And Who Is My Neighbor?

Seventh Sunday after Pentecost 11 July 2010

(Deuteronomy 30:9-14   Psalm 25   Colossians 1:1-14   Luke 10:25-37)

“And Who Is My Neighbor?”

Most of us can remember images of the planes flying into the twin towers.  Many of us can still picture the man standing on top of his two-story home as water laps at the roof only inches from his feet days after Katrina.  Many of us can see pictures of the families trying to connect with each other in the midst of the rubble in Haiti.  The images of the oil-covered birds are bad enough, but the voices of the fishermen from the Gulf whose jobs have totally collapsed are gut-wrenching.   And I still am unsure if migrants are illegals or if they are God’s ambassadors!

So, who is my neighbor?”

The question gets harder to answer each time we read a new headline, each time we read the results of the newest study on poverty, or on prisoner rehabilitation, or on the homeless, and the list goes on!

And each time there is a new tragedy and a new disaster, overwhelmingly generous gestures of compassion worldwide, hours of volunteer work, and donations of money increase drastically.

Yet, the work of being a good neighbor is really complicated.  And I would argue that since 9/11, the demands of Christian discipleship and our understanding of “who is my neighbor?” have changed forever!

For many of us, “neighborliness” entails feeling for another’s plight and being charitable by offering resources for relief efforts, such as time, money and blood.  Like the Samaritan on the road to Jericho, we stop and help the person beaten and left for dead in their time of dire need.

But I don’t think we really get it!  I don’t think most of us (myself included!) even begin to understand the level of subversiveness this “Good Samaritan” parable tries to disturb within us!  I really do question if any one of us has a full enough sense of Samaritanism and compassion to meet the needs of our local and global, racialized world.  We live in a world where the person in the ditch is more than one random individual.  Rather, the person (and it is no accident that we know almost nothing about him, not ever his name!), rather, this person is representative of complex social inequities in which the ditch gets bigger and the relief seems more like a Band-Aid, not a solution.  As if pulling someone out of a literal or metaphorical ditch is not difficult enough, especially someone we have been taught to despise.

We need pity, we need compassion, and we need neighborliness, all which involve a complete engineering overhaul of the road.  We need a rethinking as to why the robbers are even  allowed to be on the road, why the ditch is there, and who, if anyone, has emotional ties to either the robbers or the ditch and what else can be created in its place.

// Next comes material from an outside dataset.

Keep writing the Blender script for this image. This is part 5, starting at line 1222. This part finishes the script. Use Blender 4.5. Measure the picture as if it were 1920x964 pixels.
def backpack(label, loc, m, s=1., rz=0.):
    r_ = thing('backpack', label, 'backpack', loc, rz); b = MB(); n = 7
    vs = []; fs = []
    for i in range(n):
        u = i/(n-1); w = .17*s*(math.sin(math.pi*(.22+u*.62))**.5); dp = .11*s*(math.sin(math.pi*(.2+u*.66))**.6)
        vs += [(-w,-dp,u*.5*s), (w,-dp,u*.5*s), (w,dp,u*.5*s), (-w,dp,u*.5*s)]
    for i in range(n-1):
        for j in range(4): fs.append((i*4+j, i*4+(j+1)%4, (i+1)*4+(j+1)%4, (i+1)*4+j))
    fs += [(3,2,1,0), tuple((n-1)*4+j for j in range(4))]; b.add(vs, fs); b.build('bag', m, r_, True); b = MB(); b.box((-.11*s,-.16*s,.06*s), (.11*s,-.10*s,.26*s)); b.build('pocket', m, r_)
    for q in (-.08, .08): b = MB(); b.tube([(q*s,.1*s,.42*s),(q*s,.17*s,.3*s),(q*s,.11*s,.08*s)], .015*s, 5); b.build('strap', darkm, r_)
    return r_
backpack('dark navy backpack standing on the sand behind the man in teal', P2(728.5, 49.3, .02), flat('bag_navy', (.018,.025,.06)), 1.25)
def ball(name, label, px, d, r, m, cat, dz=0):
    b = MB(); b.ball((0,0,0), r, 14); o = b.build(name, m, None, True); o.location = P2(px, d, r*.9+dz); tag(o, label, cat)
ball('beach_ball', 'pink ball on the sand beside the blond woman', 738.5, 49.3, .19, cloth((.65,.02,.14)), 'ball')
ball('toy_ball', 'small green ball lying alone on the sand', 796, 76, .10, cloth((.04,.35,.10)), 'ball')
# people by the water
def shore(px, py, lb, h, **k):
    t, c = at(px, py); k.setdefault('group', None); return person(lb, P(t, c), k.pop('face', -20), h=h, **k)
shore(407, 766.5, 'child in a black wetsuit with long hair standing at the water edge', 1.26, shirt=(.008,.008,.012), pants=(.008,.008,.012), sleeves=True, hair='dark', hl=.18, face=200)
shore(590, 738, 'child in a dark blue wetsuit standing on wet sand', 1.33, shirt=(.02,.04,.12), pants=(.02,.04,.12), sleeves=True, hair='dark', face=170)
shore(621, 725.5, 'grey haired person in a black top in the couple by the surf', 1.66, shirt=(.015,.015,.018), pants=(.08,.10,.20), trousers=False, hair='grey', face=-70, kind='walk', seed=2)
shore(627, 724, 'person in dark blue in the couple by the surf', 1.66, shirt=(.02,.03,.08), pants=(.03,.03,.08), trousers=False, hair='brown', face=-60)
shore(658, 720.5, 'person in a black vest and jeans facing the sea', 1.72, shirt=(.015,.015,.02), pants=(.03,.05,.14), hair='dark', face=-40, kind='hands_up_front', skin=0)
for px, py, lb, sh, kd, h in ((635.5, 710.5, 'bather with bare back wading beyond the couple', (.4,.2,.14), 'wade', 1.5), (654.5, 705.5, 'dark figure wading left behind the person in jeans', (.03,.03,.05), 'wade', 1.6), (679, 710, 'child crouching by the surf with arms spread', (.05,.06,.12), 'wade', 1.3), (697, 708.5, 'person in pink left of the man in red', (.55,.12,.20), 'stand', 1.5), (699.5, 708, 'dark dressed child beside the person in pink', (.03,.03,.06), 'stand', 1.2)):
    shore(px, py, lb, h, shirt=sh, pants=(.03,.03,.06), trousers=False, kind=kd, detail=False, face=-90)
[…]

The question, “Who is my neighbor?” is really many questions!

How can we create a sense of neighborliness that has what it takes to deal with the local and global challenges to “authentic sustained Samaritanism,” to deal with the barriers that include individualism, consumerism and white male privilege?

If this parable provides an answer, it begins by arguing against any easy fix.  The parable  argues in favor of a life-time, engineering project.  It argues in favor of passion and commitment, moving us to a new awareness of just how much roadwork needs to be done.

I think of a real simple story that for me, highlights the very heart of this work.

Several years ago I planned a visit to my see my three-year-old godchild.  It was a Sunday afternoon and I drove to Baltimore to visit him.  It was a day similar to the kind of days we’ve been having these past couples of weeks, and so I was wearing white shorts and a white shirt, and it was hot.  When I arrived at the house, he was playing in a sandbox, and as soon as he saw me he jumped out of the sandbox and came running toward me so I could lift him up into my arms.  And if you know anything about three-year-olds and sandboxes, I’m sure you can picture this little boy covered with sand from head to toe.

So as he comes running toward me my first thought is, “if he hugs me I am going to get covered with sand and dirt before I even get inside the house.”  I remembered my own mother telling me, when I was his age, never to touch anything or anyone when I was covered with sand and dirt.   But I also knew, he would not understand my hesitation and that he could surely interpret it as rejection, or that I wasn’t excited to see him.

For me, that day as I saw my godchild run toward me, I realized that when it comes to loving and compassion, and when it comes to the awareness of what another person needs, and when it comes to recognizing vulnerability in others, that it is always most important to embrace with passion, even when it means getting covered with dirt.

Thanks be to God that we are called to hug the godchild covered with sand and dirt.

Thanks be to God we are called to embrace the child and grandchild wet with water and mud!

Thanks be to God we are called to hold close the poor and the rich, those who smell fresh and those who smell stale, the old, the young, the priest, the Levite, the person in the ditch and the Samaritans far and near, whatever face they wear.

Thanks be to God we are called to fix the road, remove the ditch, and clear out the robbers!

Thanks be to God that we are called to be God’s compassionate love along every road we travel.

Thanks be to God that we are called to be “neighbor” around the town square, around the font and around the table of Holy Communion.

Thanks be to God that as we live more freely into all of these callings, the healing love of Jesus Christ becomes nothing less than the Samaritan story of our lives.  Amen.